--- Begin ---
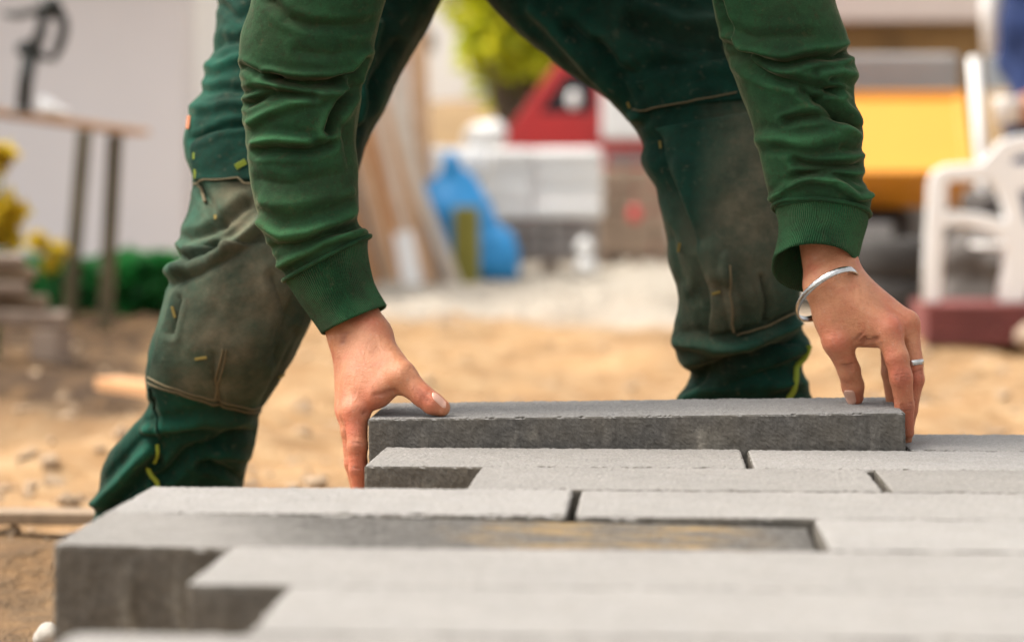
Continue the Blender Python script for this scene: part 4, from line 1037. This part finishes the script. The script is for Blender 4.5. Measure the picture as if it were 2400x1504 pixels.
# added white block standing in for blown-out sky beside the post
Yh = 42.0; hx0, hx1 = W(930, 0, Yh)[0], W(1112, 0, Yh)[0]
fh = thing('sky_stand_in', 'added white block in place of blown-out sky beyond the upright wooden post', 'sky_stand_in', ((hx0 + hx1) / 2, Yh + 3, GROUND))
zr = W(1000, -260, Yh)[2]
box('wall', ((hx0 + hx1) / 2, Yh + 3, (zr + GROUND) / 2), (hx1 - hx0, 6, zr - GROUND), M['plaster_lit'], fh, .02)
V = [(hx0 - .15, Yh - .2, zr), (hx1 + .15, Yh - .2, zr), ((hx0 + hx1) / 2, Yh - .2, zr + .9), (hx0 - .15, Yh + 6.2, zr), (hx1 + .15, Yh + 6.2, zr), ((hx0 + hx1) / 2, Yh + 6.2, zr + .9)]
mesh_obj('roof', V, [(0, 1, 2), (5, 4, 3), (0, 2, 5, 3), (2, 1, 4, 5), (0, 3, 4, 1)], M['red_plastic'], fh, False)

# earth bank and far terrain behind the site
bx = np.linspace(-60, 60, 160); by = np.linspace(0, 1, 12)
BXX, BT = np.meshgrid(bx, by, indexing='ij')
hgt = 2.8 * sstep(0, .55, BT) * (1 + .22 * vnoise(np.stack([BXX, BT * 3, 0 * BXX], -1), .35, 2)) + .15 * vnoise(np.stack([BXX, BT * 9, 0 * BXX], -1), 1.1, 6)
M['bank'] = simple('bank_earth', (0.26, 0.165, 0.075), .95, .35, 1.5, .6, 12)
f = np.array([(i * 12 + j, (i + 1) * 12 + j, (i + 1) * 12 + j + 1, i * 12 + j + 1) for i in range(159) for j in range(11)])
bank = mesh_obj('earth_bank', np.stack([BXX, 35 + BT * 12, GROUND - .2 + hgt], -1), f, M['bank']); tag(bank, kind='structure')

# ------------------------------------------------------------------ workbench and the things on it
wb = thing('workbench', 'simple wooden workbench standing before the grey wall', 'table', (W(120, 760, 10.4)[0], 10.4, GROUND))
tA, tB = W(-420, 206, 9.4), W(285, 305, 10.6)          # the top slopes down to the right
off = np.array((0, .15, 0))
for k in range(3): bar('top_board', tA + off * (k + .5), tB + off * (k + .5), .146, .024, M['wood_peach'], wb)
def top_z(px, Y):
    t_ = (W(px, 0, Y)[0] - tA[0]) / (tB[0] - tA[0]); return tA[2] + (tB[2] - tA[2]) * t_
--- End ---
> [Task to complete]:
Repeat the material above word for word and skip every image in it.

> [The result]:
Continue the Blender Python script for this scene: part 4, from line 1037. This part finishes the script. The script is for Blender 4.5. Measure the picture as if it were 2400x1504 pixels.
# added white block standing in for blown-out sky beside the post
Yh = 42.0; hx0, hx1 = W(930, 0, Yh)[0], W(1112, 0, Yh)[0]
fh = thing('sky_stand_in', 'added white block in place of blown-out sky beyond the upright wooden post', 'sky_stand_in', ((hx0 + hx1) / 2, Yh + 3, GROUND))
zr = W(1000, -260, Yh)[2]
box('wall', ((hx0 + hx1) / 2, Yh + 3, (zr + GROUND) / 2), (hx1 - hx0, 6, zr - GROUND), M['plaster_lit'], fh, .02)
V = [(hx0 - .15, Yh - .2, zr), (hx1 + .15, Yh - .2, zr), ((hx0 + hx1) / 2, Yh - .2, zr + .9), (hx0 - .15, Yh + 6.2, zr), (hx1 + .15, Yh + 6.2, zr), ((hx0 + hx1) / 2, Yh + 6.2, zr + .9)]
mesh_obj('roof', V, [(0, 1, 2), (5, 4, 3), (0, 2, 5, 3), (2, 1, 4, 5), (0, 3, 4, 1)], M['red_plastic'], fh, False)

# earth bank and far terrain behind the site
bx = np.linspace(-60, 60, 160); by = np.linspace(0, 1, 12)
BXX, BT = np.meshgrid(bx, by, indexing='ij')
hgt = 2.8 * sstep(0, .55, BT) * (1 + .22 * vnoise(np.stack([BXX, BT * 3, 0 * BXX], -1), .35, 2)) + .15 * vnoise(np.stack([BXX, BT * 9, 0 * BXX], -1), 1.1, 6)
M['bank'] = simple('bank_earth', (0.26, 0.165, 0.075), .95, .35, 1.5, .6, 12)
f = np.array([(i * 12 + j, (i + 1) * 12 + j, (i + 1) * 12 + j + 1, i * 12 + j + 1) for i in range(159) for j in range(11)])
bank = mesh_obj('earth_bank', np.stack([BXX, 35 + BT * 12, GROUND - .2 + hgt], -1), f, M['bank']); tag(bank, kind='structure')

# ------------------------------------------------------------------ workbench and the things on it
wb = thing('workbench', 'simple wooden workbench standing before the grey wall', 'table', (W(120, 760, 10.4)[0], 10.4, GROUND))
tA, tB = W(-420, 206, 9.4), W(285, 305, 10.6)          # the top slopes down to the right
off = np.array((0, .15, 0))
for k in range(3): bar('top_board', tA + off * (k + .5), tB + off * (k + .5), .146, .024, M['wood_peach'], wb)
def top_z(px, Y):
    t_ = (W(px, 0, Y)[0] - tA[0]) / (tB[0] - tA[0]); return tA[2] + (tB[2] - tA[2]) * t_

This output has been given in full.